Rachel Schreiber, California College of the Arts, Oakland, California


Notes



[i] A Barthesian myth operates at the second level of signification; that is, the elements of the first sign combine to form a signifier for a new, ideological sign. Many thanks to the students of my California College of the Arts "Foundations in Critical Studies" course of Fall 2009, in particular Jesea Merton, for the dialogue that led to this piece. Thanks as well to incisive comments on this review from Paula Birnbaum, Alla Efimova, Jackie Francis, David Gissen, and Tirza Latimer.

[ii] In January 2009, the National Portrait Gallery in Washington, D.C. purchase one of the original collages for its collection of portraits of American presidents. See David Itzkoff, "National Portrait Gallery Gets Obama Poster," New York Times January 7, 2009.
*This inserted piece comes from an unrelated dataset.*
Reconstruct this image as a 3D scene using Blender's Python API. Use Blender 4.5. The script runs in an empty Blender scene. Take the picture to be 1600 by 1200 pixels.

[iii] Additionally, Obama is quite possibly not the first bi-racial president; so, in this way he is not entirely racially unlike his predecessors. For the purposes of this review, I stay with Barack Obama's self-identification as an African American. I do this in part to acknowledge that self-identification is my preferred method, but also to avoid being mired in debates about "how black" Obama might be. Yet, it is worth noting that the colors of the Fairey poster do serve to abstract race in the portrait. Thanks to Jackie Francis and Tirza Latimer for raising these points.

[iv] The change was made at the request of the Obama campaign.

[v] "Progress" might also have connected the candidate too closely with "progressivism," an idea historically associated with liberalism in the United States. Hope leaves more room for conservatives to envision themselves with Obama's future.

Works Cited

Barthes, Roland. "Myth Today," in Mythologies. New York: Hill and Wang, 1972.

Fairey, Shepard. Obey: Supply & Demand: the art of Shepard Fairey. Corte Madera, California: Gingko Press, 2006.